> Problem requirements: Copy the data that follows exactly. Include no pictures.
==== Stored data ====
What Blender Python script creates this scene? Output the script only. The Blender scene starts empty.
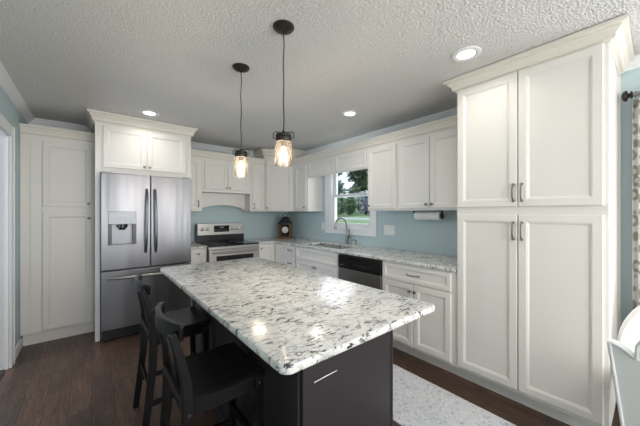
import bpy, bmesh, math, random
from mathutils import Vector, Matrix
random.seed(7)
S = bpy.context.scene
COL = S.collection

# ------------------------------------------------------------------ camera
YAW = math.radians(39.4692); CAMH = 1.3632
cd = bpy.data.cameras.new('camera'); cam = bpy.data.objects.new('camera', cd); COL.objects.link(cam)
cam.location = (0, 0, CAMH); cam.rotation_euler = (math.pi/2, 0, -YAW)
cd.sensor_width = 36; cd.lens = 277.25/640*36; cd.clip_start = .05; cd.clip_end = 200
S.camera = cam

# ------------------------------------------------------------------ world, daylight, exposure
w = bpy.data.worlds.new('sky'); S.world = w; w.use_nodes = True
nt = w.node_tree; bg = nt.nodes['Background']
tc = nt.nodes.new('ShaderNodeTexCoord'); sx = nt.nodes.new('ShaderNodeSeparateXYZ')
rp = nt.nodes.new('ShaderNodeValToRGB')
nt.links.new(tc.outputs['Generated'], sx.inputs[0]); nt.links.new(sx.outputs[2], rp.inputs[0])
rp.color_ramp.elements[0].color = (.80, .88, 1, 1); rp.color_ramp.elements[1].color = (.45, .62, 1, 1)
nt.links.new(rp.outputs[0], bg.inputs[0]); bg.inputs[1].default_value = 1.3
sd = bpy.data.lights.new('sun', 'SUN'); sd.energy = 2.2; sd.angle = .05; sd.color = (1, .95, .86)
so = bpy.data.objects.new('sun', sd); COL.objects.link(so); so.rotation_euler = (math.radians(42), 0, math.radians(-150))

def area(name, loc, rot, sx_, sy_, power, color, spread=None):
    l = bpy.data.lights.new(name, 'AREA'); l.shape = 'RECTANGLE'; l.size = sx_; l.size_y = sy_
    l.energy = power; l.color = color
    if spread: l.spread = spread
    o = bpy.data.objects.new(name, l); COL.objects.link(o); o.location = loc; o.rotation_euler = rot
    return o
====
> Exercise solution:
What Blender Python script creates this scene? Output the script only. The Blender scene starts empty.
import bpy, bmesh, math, random
from mathutils import Vector, Matrix
random.seed(7)
S = bpy.context.scene
COL = S.collection

# ------------------------------------------------------------------ camera
YAW = math.radians(39.4692); CAMH = 1.3632
cd = bpy.data.cameras.new('camera'); cam = bpy.data.objects.new('camera', cd); COL.objects.link(cam)
cam.location = (0, 0, CAMH); cam.rotation_euler = (math.pi/2, 0, -YAW)
cd.sensor_width = 36; cd.lens = 277.25/640*36; cd.clip_start = .05; cd.clip_end = 200
S.camera = cam

# ------------------------------------------------------------------ world, daylight, exposure
w = bpy.data.worlds.new('sky'); S.world = w; w.use_nodes = True
nt = w.node_tree; bg = nt.nodes['Background']
tc = nt.nodes.new('ShaderNodeTexCoord'); sx = nt.nodes.new('ShaderNodeSeparateXYZ')
rp = nt.nodes.new('ShaderNodeValToRGB')
nt.links.new(tc.outputs['Generated'], sx.inputs[0]); nt.links.new(sx.outputs[2], rp.inputs[0])
rp.color_ramp.elements[0].color = (.80, .88, 1, 1); rp.color_ramp.elements[1].color = (.45, .62, 1, 1)
nt.links.new(rp.outputs[0], bg.inputs[0]); bg.inputs[1].default_value = 1.3
sd = bpy.data.lights.new('sun', 'SUN'); sd.energy = 2.2; sd.angle = .05; sd.color = (1, .95, .86)
so = bpy.data.objects.new('sun', sd); COL.objects.link(so); so.rotation_euler = (math.radians(42), 0, math.radians(-150))

def area(name, loc, rot, sx_, sy_, power, color, spread=None):
    l = bpy.data.lights.new(name, 'AREA'); l.shape = 'RECTANGLE'; l.size = sx_; l.size_y = sy_
    l.energy = power; l.color = color
    if spread: l.spread = spread
    o = bpy.data.objects.new(name, l); COL.objects.link(o); o.location = loc; o.rotation_euler = rot
    return o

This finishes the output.